Check your latest state averages when running cost calculations for the most accurate figures.
Factoring Gaming Hours to Estimate Monthly Electric Costs
Very few people have their desktops running full tilt for 8+ hours a day. So our next step is multiplying by estimated gaming hours to calculate monthly costs.
Let‘s assume you game on the above custom rig for around 2 hours per day on average, or 60 hours per month.
(2 hours x 30 days = 60 hours gaming monthly)
- 477W x 2 hours x 30 days = 28,620 Wh (28.62 kWh) monthly
- At 10 cents per kWh = $2.86 per month
- At 20 cents per kWh = $5.72 per month
Contrast that with 8 hours of daily use which scales up to 172 kWh and a monthly cost of $17.20 (at 10 cent electricity).
Suddenly that high-performance gaming machine seems pretty affordable entertainment if you‘re just using it moderately.

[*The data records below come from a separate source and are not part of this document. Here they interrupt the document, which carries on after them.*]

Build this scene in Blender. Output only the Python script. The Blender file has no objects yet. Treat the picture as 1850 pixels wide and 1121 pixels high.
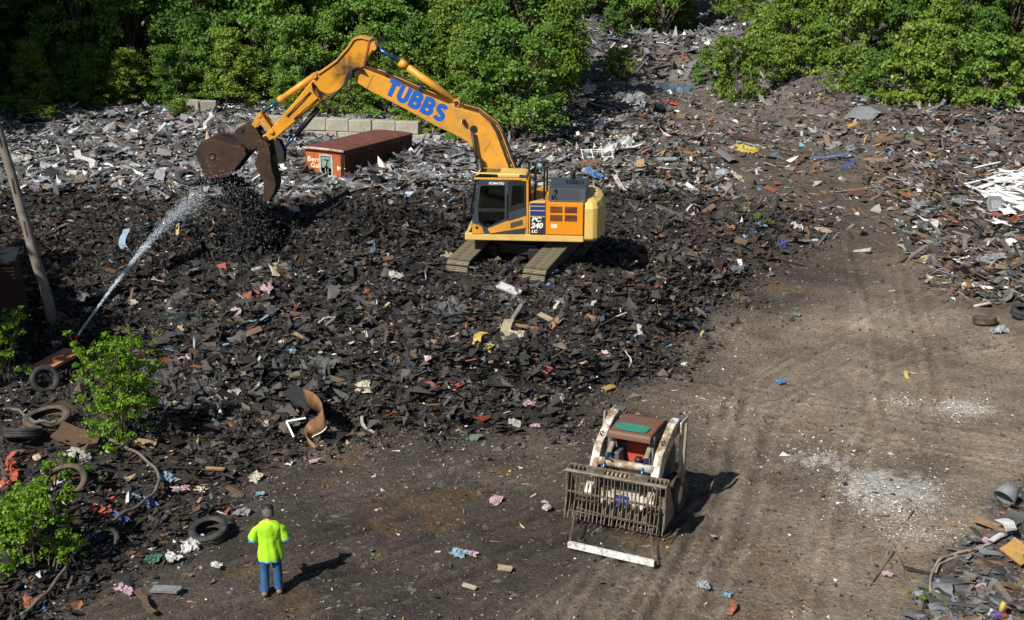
import bpy, bmesh, math, random
import numpy as np
from mathutils import Vector, Matrix, Euler

# ------------------------------------------------------------------ camera, sky, sun, exposure
scene = bpy.context.scene
COL = scene.collection
PITCH = math.radians(16.5); CAMH = 12.3; FOC = 2467.0; CXP, CYP = 925.0, 560.5
cam_d = bpy.data.cameras.new('camera'); cam = bpy.data.objects.new('camera', cam_d); COL.objects.link(cam)
cam.location = (0, 0, CAMH); cam.rotation_euler = (math.pi/2 - PITCH, 0, 0)
cam_d.sensor_fit = 'HORIZONTAL'; cam_d.sensor_width = 36.0; cam_d.lens = 36.0*FOC/1850.0
cam_d.clip_start = 0.3; cam_d.clip_end = 6000
scene.camera = cam
SUN = Vector((-1.33, -1.58, 1.86)).normalized()
world = bpy.data.worlds.new('World'); scene.world = world; world.use_nodes = True
wn = world.node_tree.nodes; wl = world.node_tree.links
bg = wn['Background']; sky = wn.new('ShaderNodeTexSky'); sky.sky_type = 'NISHITA'; sky.sun_disc = False
sky.sun_elevation = math.asin(SUN.z); sky.sun_rotation = math.atan2(SUN.x, SUN.y)
wl.new(sky.outputs[0], bg.inputs[0]); bg.inputs[1].default_value = 0.05
sun_d = bpy.data.lights.new('sun', 'SUN'); sun_d.energy = 5.0; sun_d.angle = math.radians(0.5); sun_d.color = (1.0, 0.95, 0.87)
sun = bpy.data.objects.new('sun', sun_d); COL.objects.link(sun)
sun.rotation_euler = (-SUN).to_track_quat('-Z', 'Y').to_euler(); sun.location = (-30, -30, 40)
vs = scene.view_settings; vs.view_transform = 'Standard'; vs.look = 'None'; vs.exposure = 0.4; vs.gamma = 1.0; vs.use_curve_mapping = False

random.seed(7); RNG = np.random.default_rng(11)
R = math.radians

# ------------------------------------------------------------------ pixel of the photograph -> point of the place
CP, SP = math.cos(PITCH), math.sin(PITCH)
def ray(px, py):
    u = (px-CXP)/FOC; v = (CYP-py)/FOC
    return Vector((u, CP + v*SP, -SP + v*CP))
def at(px, py, z=0.0):
    d = ray(px, py); t = (z-CAMH)/d.z
    return Vector((d.x*t, d.y*t, z))

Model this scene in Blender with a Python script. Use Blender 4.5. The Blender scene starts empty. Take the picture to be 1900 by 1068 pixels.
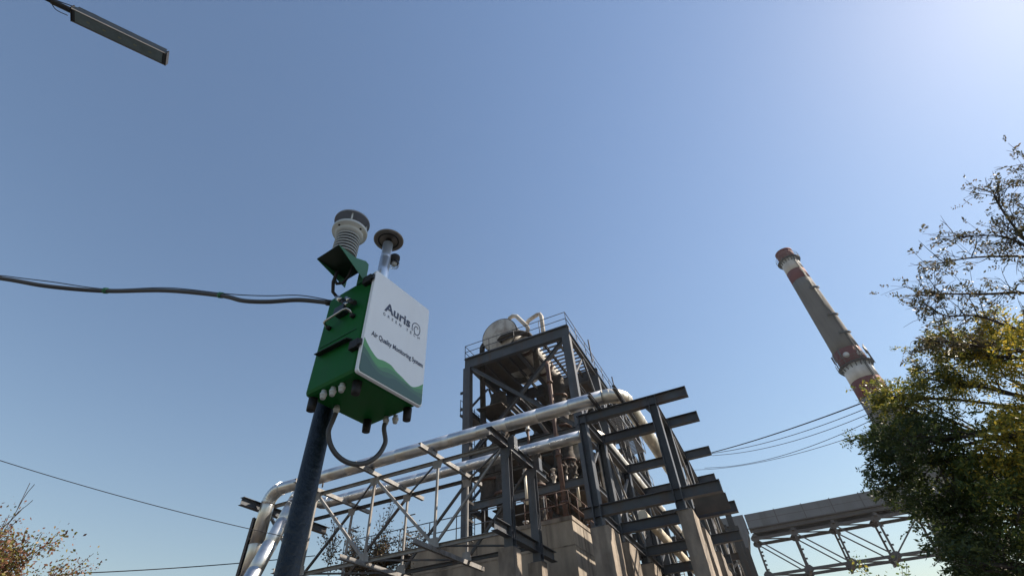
import bpy, bmesh, math, random
import mathutils.noise as mnoise
import numpy as np
from mathutils import Vector, Matrix

random.seed(7)
rng = np.random.default_rng(7)
SC = bpy.context.scene
COL = SC.collection
H = 1.6                      # eye height; the heights below are given above the eye unless noted

# ------------------------------------------------------------------ camera
cam_d = bpy.data.cameras.new('camera')
cam_d.sensor_width = 36.0
cam_d.lens = 36.0 * 890.35 / 1900
cam_d.clip_start = 0.05
cam_d.clip_end = 3000
cam = bpy.data.objects.new('camera', cam_d)
COL.objects.link(cam)
R_ = ((0.89580355, 0.44108217, -0.05461241), (-0.33581444, 0.59122359, -0.73326893), (-0.29114371, 0.67520455, 0.67774196))
cam.matrix_world = Matrix(((R_[0][0], -R_[1][0], -R_[2][0], 0), (R_[0][1], -R_[1][1], -R_[2][1], 0), (R_[0][2], -R_[1][2], -R_[2][2], H), (0, 0, 0, 1)))
SC.camera = cam

# ------------------------------------------------------------------ sky and sun
SUN_EL, SUN_AZ = 43.4, 54.5          # azimuth measured from +Y towards +X
w = bpy.data.worlds.new('World'); SC.world = w; w.use_nodes = True
nt = w.node_tree; nt.nodes.clear()
sky = nt.nodes.new('ShaderNodeTexSky'); sky.sky_type = 'NISHITA'; sky.sun_disc = False
sky.sun_elevation = math.radians(SUN_EL); sky.sun_rotation = math.radians(SUN_AZ)
sky.altitude = 3918; sky.air_density = 3.07; sky.dust_density = 9.0; sky.ozone_density = 0.96
bg = nt.nodes.new('ShaderNodeBackground'); bg.inputs['Strength'].default_value = 0.0500
wo = nt.nodes.new('ShaderNodeOutputWorld')
wb = nt.nodes.new('ShaderNodeVectorMath'); wb.operation = 'MULTIPLY'; wb.inputs[1].default_value = (0.96, 1.0, 1.15)   # cool white balance
nt.links.new(sky.outputs[0], wb.inputs[0]); nt.links.new(wb.outputs[0], bg.inputs[0]); nt.links.new(bg.outputs[0], wo.inputs[0])
sl = bpy.data.lights.new('sun', 'SUN'); sl.energy = 5.0; sl.angle = math.radians(0.6); sl.color = (1.0, 0.88, 0.72)
so = bpy.data.objects.new('sun', sl); COL.objects.link(so)
se, sa = math.radians(SUN_EL), math.radians(SUN_AZ)
SDIR = Vector((math.cos(se) * math.sin(sa), math.cos(se) * math.cos(sa), math.sin(se)))
so.rotation_euler = SDIR.to_track_quat('Z', 'Y').to_euler()
so.location = SDIR * 60
SC.view_settings.view_transform = 'Standard'
SC.view_settings.look = 'None'
SC.view_settings.gamma = 1.0
SC.view_settings.exposure = 1.10
SC.view_settings.use_curve_mapping = False

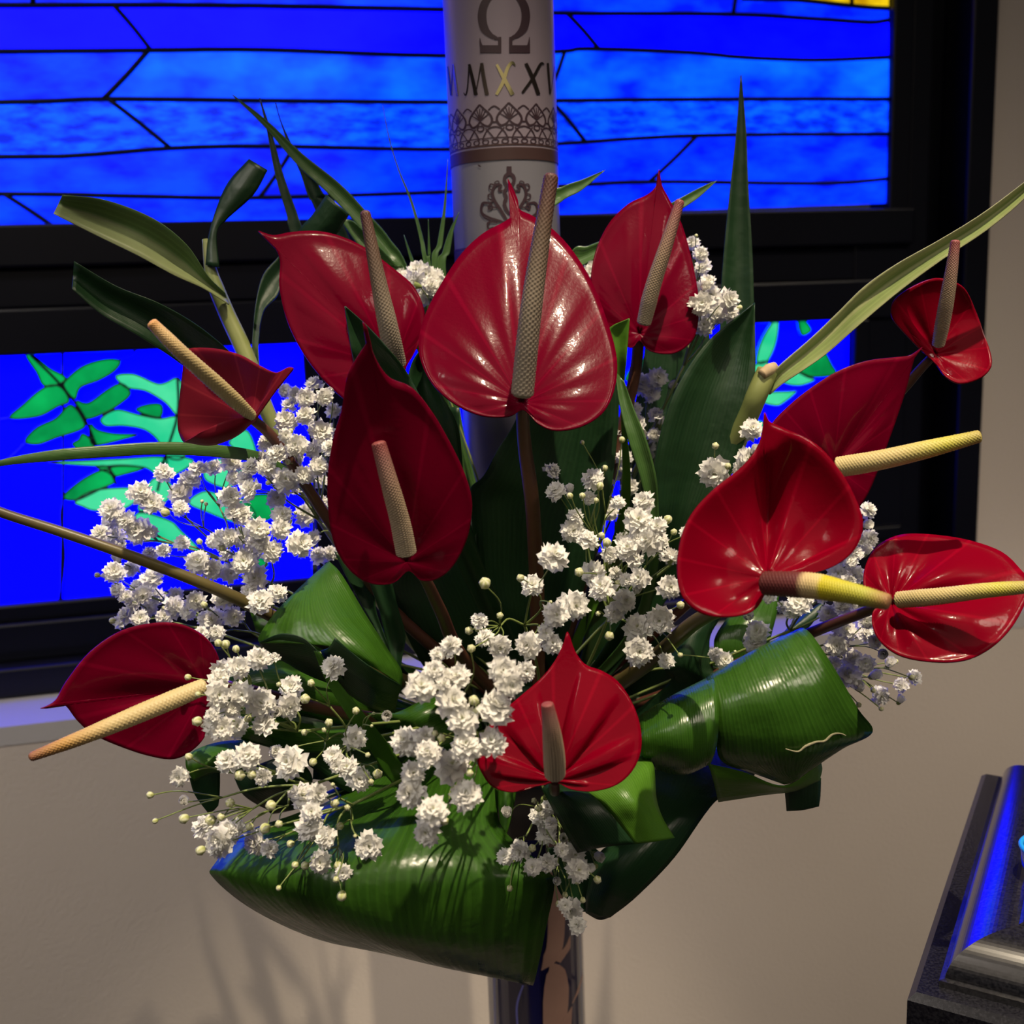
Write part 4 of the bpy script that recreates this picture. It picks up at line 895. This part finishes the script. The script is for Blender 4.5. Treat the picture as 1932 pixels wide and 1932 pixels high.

Though for 8+ hours of daily computing, expenses ramp up quicker.
Of course, this assumes you‘re actually closing down the PC after you‘re done rather than leaving it idling.
Estimating Laptop Power Usage Over Time
Gaming laptops have entirely different power considerations from their desktop counterparts. Their processors and discrete GPUs focus heavily on power efficiency to preserve limited battery capacities.
Let’s consider an example premium gaming laptop like the:
- ASUS ROG Zephyrus 16”
- Ryzen 9 6900HS CPU (45W max TDP)
- RTX 3080 Max 105W GPU
- 90Wh battery
Tallying those main power sinks gives us around 240W absolute max potential draw during intensive gaming. However, the laptop can‘t sustain peak power for long on battery.
Realistically, average power use hovers around 60-80W during a gaming session. For our monthly cost calculations, let’s assume an average of 70W while gaming:
- 70W x 2 hour daily gaming x 30 days = 4,200 Wh (4.2 kWh)
- At 10 cents per kWh = 42 cents per month
- At 20 cents per kWh = 84 cents per month
Clearly, by focusing on power efficiency, even high-end gaming laptops sip just a small amount of extra electricity per month.
Should You Use a Kill A Watt Meter?
If you want to measure real-world usage rather than rely on estimates, using a kill a watt meter can tally up exact costs.
P3 Kill A Watt meters let you plug in devices to track kWh usage over time. Just connect your entire computer setup to the meter and keep it running for a week to measure average daily usage patterns.
Multiply by your electricity rate to then calculate exact PC costs per month. Fluctuations in actual usage versus rated wattages will be factored in.
This approach helps minimize guesswork if you want definitive running costs taking all peripherals into account.
Key Takeaways on PC Power Usage
Determining the electricity consumed by your desktop gaming or editing rig takes just a bit of simple math combined with your local energy rates. Remember that:
- High-end GPUs and CPUs are the primary power sinks, drastically so in gaming systems
- Targeted gaming/work hours impact overall costs more than peak power ratings
- Laptops minimize idle and active power draw for battery efficiency
- Use kilowatt meter devices to measure real-world numbers
And for most users, even high performance rigs end up reasonably affordable to run if usage time is moderate rather than perpetually leaving them switched on. By understanding your computer‘s estimated electricity appetite versus run hours, you can better manage long term costs and minimize electrical waste.